Between 1 May and the beginning of June, the 29th Indian Infantry Brigade and 42nd (East Lancashire) Division landed on the peninsula. With these reinforcements, the Allied force at Helles pushed forward once more on 4 June, but again to little effect. A further attack between 28 June and 5 July at Gully Ravine inflicted heavy casualties on the Turkish forces, but despite local gains - at one point the line was pushed forward more than a kilometre - there was no breakthrough. By 13 July the advance at Helles was effectively over and the position remained unchanged until the evacuation in January 1916.

TWELVE TREE COPSE CEMETERY was made after the Armistice when graves were brought in from isolated sites and small burial grounds on the battlefields of April-August and December 1915. The most significant of these burial grounds were Geoghegan's Bluff Cemetery, which contained 925 graves associated with fighting at Gully Ravine in June-July 1915; Fir Tree Wood Cemetery, where the 29th Division and New Zealand Infantry Brigade fought in May 1915 and Clunes Vennel Cemetery, on the south side of Krithia, which contained 522 graves.

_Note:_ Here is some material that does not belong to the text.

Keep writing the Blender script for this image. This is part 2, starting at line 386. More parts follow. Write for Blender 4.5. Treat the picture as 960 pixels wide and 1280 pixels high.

There are now 3,360 First World War servicemen buried or commemorated in the cemetery. 2,226 of the burials are unidentified but special memorials commemorate many casualties known or believed to be buried among them, including 142 officers and men of the 1st Essex who died on 6 August 1915, and 47 of the 1st/7th Scottish Rifles killed on 28 June.

The cemetery also contains the TWELVE TREE COPSE (NEW ZEALAND) MEMORIAL, one of four memorials erected to commemorate New Zealand soldiers who fell on the Gallipoli peninsula and whose graves are not known. The memorial relates to engagements outside the limits of Anzac in which New Zealand soldiers took part. It bears almost 180 names.